Andrew Harper’s Hideaway Report is Difficult to Join

The redesign of this publisher’s landing page fails to address some website usability issues

Note: This is a mini-review. The full review can be found at the Mequoda Daily archive.

The Internet is a constantly evolving medium. Websites get redesigned, either owing to new graphics, new content, or because the essential architecture is inadequate to serve the site visitors.

If the human factors haven’t been properly addressed — if visitors can’t easily find what they’re looking for or can’t order your product easily — you’ve got insurmountable problems that mandate you to re-engineer your website. The issue here is website usability.

In the time since we first published a review of the landing page for Andrew Harper’s Hideaway Report, some elements have been redesigned, but some have only gotten worse.

Subscribers are now members

Subscribers to Andrew Harper’s Hideaway Report are now called members. This is a change that we recommended previously. The publisher now offers two levels of membership.


All memberships include the exclusive Q Club, which entitles members to receive complimentary upgrades, plus special privileges and rates at more than 350 preferred hotels and travel partners.

“Q Club’s veteran travel planning experts, trained by Andrew Harper himself,” says the site, “are available to arrange everything from custom golf and fly-fishing excursions, African safaris, exotic tours, romantic rail journeys or getaways to our world-class villas or luxury yachts.”

This is not merely an upscale travel newsletter anymore.

Here’s an excerpt from our review of the new landing page for Andrew Harper’s Hideaway Report.

1. Headline (Strategic Intent) – C – Still not compelling

The name of your publication and its slogan or its unique selling proposition are important, but displayed together they generally don’t constitute a headline.

This landing page needs a headline that proclaims a big promise, makes an offer, establishes a need to buy the product or otherwise engages the casual visitor. Sadly, it does not.

2. Story & Content – B – Present but not obvious

In this busy multimedia world, inhabited by web surfers with short attention spans, your website’s primary landing page needs both an enticing headline (see #1 above) and an engaging story.

The Andrew Harper’s Hideaway Report publisher has a terrific story to tell, but he posts many of the intriguing details (“Who is Andrew Harper? It’s a mystery — for a reason!”) on the website under the About Us tab.

about us

So yes, there is a short story on the site’s landing page, but the better, more fascinating story is a click away. Alas, some site visitors will never click to the About Us page and will miss it. It would be more effective to position that information on the sales letter landing page.

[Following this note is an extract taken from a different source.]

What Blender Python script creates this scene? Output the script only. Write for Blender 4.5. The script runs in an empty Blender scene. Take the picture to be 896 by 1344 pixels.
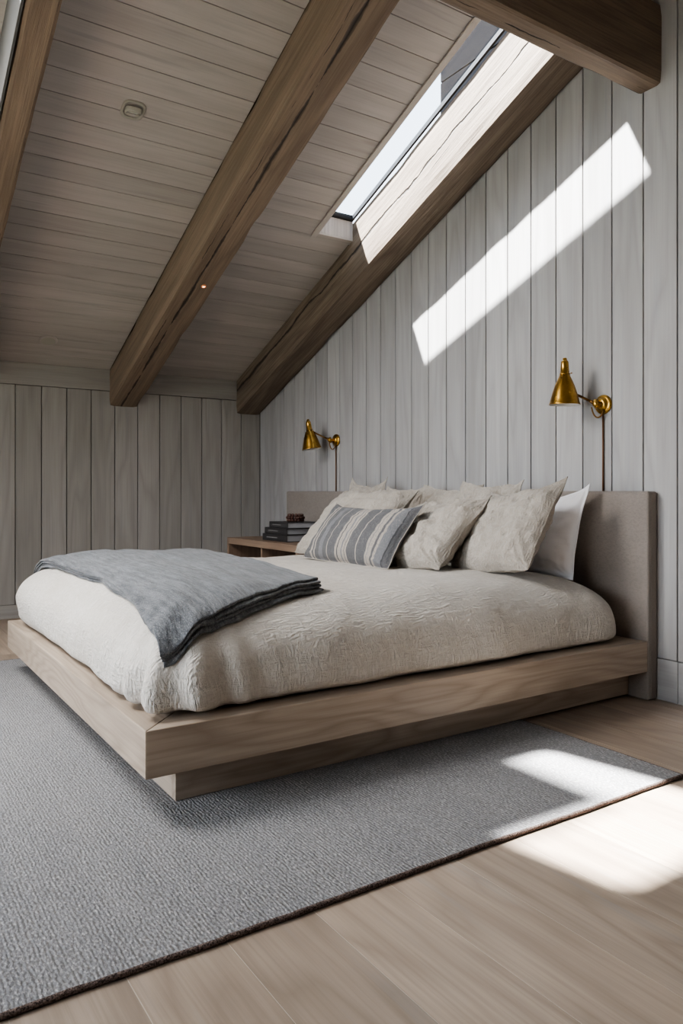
import bpy, bmesh, math, random
from mathutils import Vector, Matrix, noise
from mathutils.bvhtree import BVHTree

random.seed(7)
S = bpy.context.scene
COL = S.collection
R = math.radians

# ------------------------------------------------------------------ geometry constants (metres)
SLOPE = 0.405            # roof pitch (rise per metre of Y)
XW = 3.26                # headboard wall
YK = 6.35                # knee wall
WC = 2.02 + SLOPE * YK   # ceiling plane: z = WC - SLOPE*y
WB = 1.72 + SLOPE * YK   # underside of rafters
YR = 1.2                 # ridge line
XL, YF = -2.7, -3.0      # unseen side of the room
SUN = Vector((1.0, -0.80, -1.81)).normalized()


def zc(y, w=WC):
    return w - SLOPE * y


# ------------------------------------------------------------------ mesh builder
class MB:
    def __init__(self):
        self.v, self.f, self.gc, self.pid, self.mi = [], [], [], [], []

    def hexa(self, pts, axis=0, pid=None, off=None, mi=0, gcs=None):
        """8 points: bottom ring 0-3, top ring 4-7. axis = grain axis index"""
        b = len(self.v)
        pid = random.random() if pid is None else pid
        off = off if off is not None else Vector((random.uniform(0, 60), random.uniform(0, 60), random.uniform(0, 60)))
        for k, p in enumerate(pts):
            p = Vector(p)
            self.v.append(p)
            q = Vector(gcs[k]) if gcs else p
            o = [q[axis], q[(axis + 1) % 3], q[(axis + 2) % 3]]
            self.gc.append(Vector(o) + off)
            self.pid.append(pid)
        for f in ((0, 3, 2, 1), (4, 5, 6, 7), (0, 1, 5, 4), (1, 2, 6, 5), (2, 3, 7, 6), (3, 0, 4, 7)):
            self.f.append([b + i for i in f])
            self.mi.append(mi)

    def box(self, x0, x1, y0, y1, z0, z1, axis=0, **k):
        self.hexa([(x0, y0, z0), (x1, y0, z0), (x1, y1, z0), (x0, y1, z0),
                   (x0, y0, z1), (x1, y0, z1), (x1, y1, z1), (x0, y1, z1)], axis, **k)

    def slab(self, x0, x1, y0, y1, w0, w1, axis=0, sl=SLOPE, **k):
        """sheared box lying in the roof slope"""
        P = []
        for w in (w0, w1):
            for (x, y) in ((x0, y0), (x1, y0), (x1, y1), (x0, y1)):
                P.append((x, y, w - sl * y))
        self.hexa(P, axis, **k)

    def grid(self, rows, closed_u=False, gcs=None, mi=0, pid=0.5, flip=False):
        """rows: list of lists of points"""
        b = len(self.v)
        n, m = len(rows), len(rows[0])
        for i in range(n):
            for j in range(m):
                p = Vector(rows[i][j])
                self.v.append(p)
                self.gc.append(Vector(gcs[i][j]) if gcs else p.copy())
                self.pid.append(pid)
        for i in range(n - 1):
            for j in range(m if closed_u else m - 1):
                j2 = (j + 1) % m
                f = [b + i * m + j, b + i * m + j2, b + (i + 1) * m + j2, b + (i + 1) * m + j]
                if flip:
                    f.reverse()
                self.f.append(f)
                self.mi.append(mi)

    def lathe(self, prof, seg=32, axis='z', mat=None, mi=0, cap=True):
        rows = []
        for r, h in prof:
            row = []
            for k in range(seg):
                a = 2 * math.pi * k / seg
                p = Vector((r * math.cos(a), r * math.sin(a), h))
                if mat:
                    p = mat @ p
                row.append(p)
            rows.append(row)
        b0 = len(self.v)
        self.grid(rows, closed_u=True, mi=mi)
        if cap:
            if prof[0][0] > 1e-5:
                self.f.append([b0 + k for k in range(seg)][::-1]); self.mi.append(mi)
            if prof[-1][0] > 1e-5:
                self.f.append([b0 + (len(prof) - 1) * seg + k for k in range(seg)]); self.mi.append(mi)

    def tube(self, pts, r, seg=10, mi=0):
        pts = [Vector(p) for p in pts]
        rows = []
        up = Vector((0.013, 0.021, 1)).normalized()
        prev = None
        for i, p in enumerate(pts):
            t = (pts[min(i + 1, len(pts) - 1)] - pts[max(i - 1, 0)]).normalized()
            a = prev if prev is not None else (up if abs(t.dot(up)) < 0.9 else Vector((1, 0, 0)))
            n = (a - t * a.dot(t)).normalized()
            prev = n
            bnm = t.cross(n)
            rr = r[i] if isinstance(r, (list, tuple)) else r
            rows.append([p + (n * math.cos(2 * math.pi * k / seg) + bnm * math.sin(2 * math.pi * k / seg)) * rr for k in range(seg)])
        b0 = len(self.v)
        self.grid(rows, closed_u=True, mi=mi)
        self.f.append([b0 + k for k in range(seg)]); self.mi.append(mi)
        self.f.append([b0 + (len(pts) - 1) * seg + k for k in range(seg)][::-1]); self.mi.append(mi)

    def build(self, name, mats, parent=None, smooth=False, bevel=0, bseg=2, loc=None, recalc=True):
        me = bpy.data.meshes.new(name)
        me.from_pydata([tuple(p) for p in self.v], [], self.f)
        a = me.attributes.new('gc', 'FLOAT_VECTOR', 'POINT')
        a.data.foreach_set('vector', [c for p in self.gc for c in p])
        a = me.attributes.new('pid', 'FLOAT', 'POINT')
        a.data.foreach_set('value', self.pid)
        mats = mats if isinstance(mats, (list, tuple)) else [mats]
        for m in mats:
            me.materials.append(m)
        me.polygons.foreach_set('material_index', self.mi)
        me.update()
        if recalc:
            bm = bmesh.new(); bm.from_mesh(me)
            bmesh.ops.recalc_face_normals(bm, faces=bm.faces)
            bm.to_mesh(me); bm.free()
        if smooth:
            me.polygons.foreach_set('use_smooth', [True] * len(me.polygons))
            me.update()
        o = bpy.data.objects.new(name, me)
        COL.objects.link(o)
        if parent:
            o.parent = parent
        if loc:
            # move origin: vertices given in world/parent space
            d = Vector(loc)
            me.transform(Matrix.Translation(-d))
            o.location = d
        if bevel:
            m = o.modifiers.new('bevel', 'BEVEL')
            m.width = bevel; m.segments = bseg; m.limit_method = 'ANGLE'; m.angle_limit = R(40)
        return o


def thing(name, label, cat, loc=(0, 0, 0), group=None):
    o = bpy.data.objects.new(name, None)
    o.empty_display_size = 0.1
    COL.objects.link(o)
    o.location = loc
    tag(o, label, cat, group)
    return o


def tag(o, label, cat, group=None):
    o['label'] = label; o['category'] = cat
    if group:
        o['group'] = group
    return o


def struct(o):
    o['kind'] = 'structure'
    return o


def fbm(p, oct=4):
    return noise.fractal(Vector(p), 1.0, 2.0, oct)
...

4. Email Capture (Relationship Building) – A – Sample issue offered

This landing page offers a free downloadable sample issue of Andrew Harper’s Hideaway Report in PDF format, in exchange for an email address. The site does not specifically ask for permission to contact the user, but we can reasonably assume that they eventually will do so. However, no immediate (autoresponder) email message is sent.

6. Links to Order Flow – F – No button present

A properly constructed sales letter landing page includes a well-designed order button. There is none in evidence here, nor is there a clearly labeled hypertext link to the beginning of the order flow.

However, if the user clicks on the “read more” link at the end of a teaser or snippet, she is transported to an access challenge landing page. There members are instructed to log in using still another link — they can’t do it from the page itself.

Non-members are offered a “click here to subscribe on-line” link that takes them to an order flow sequence.

Nothing here makes things easy for the user. This website architecture is cumbersome at best and ineffective at worst. Again, the issue here is website usability.

7. Labeling and Language – D – Overall ineffective

The architecture of this site is dismal because of how difficult it makes the process of joining. At least the very brief sales letter uses clear language and good grammar. But that is small consolation when everything else is so obfuscated.

12. Order Options – B – Most elements present

The order flow includes a toll-free option, fax number, email support and a Contact Us form. As many of the well-heeled target market for the Andrew Harper’s Hideaway Report might be older, less Internet-savvy consumers, we would advise adding a more obvious invitation to have the user call the toll-free number, especially for such a big-ticket item. This invitation should be prominently displayed on the landing page, not merely introduced later in the order flow.


Perhaps most of the members of Andrew Harper’s Hideaway Report join or renew by responding to a direct (postal) mail offer. We can’t imagine the publisher getting a lot of new members as a result of this website or its sales letter landing page.

Sure, it’s attractive. But what’s the value of being attractive if the visitor finds if difficult to purchase the products for sale here?

If you don’t make it easy for your customers to order, it’s as if you had a brick and mortar store with no checkout line and no cash register. You’re not really in business, you’re merely displaying your products.

So, while we applaud the publisher of Andrew Harper’s Hideaway Report for his willingness to try again, the new website design and landing page seem woefully ineffective for enrolling new members.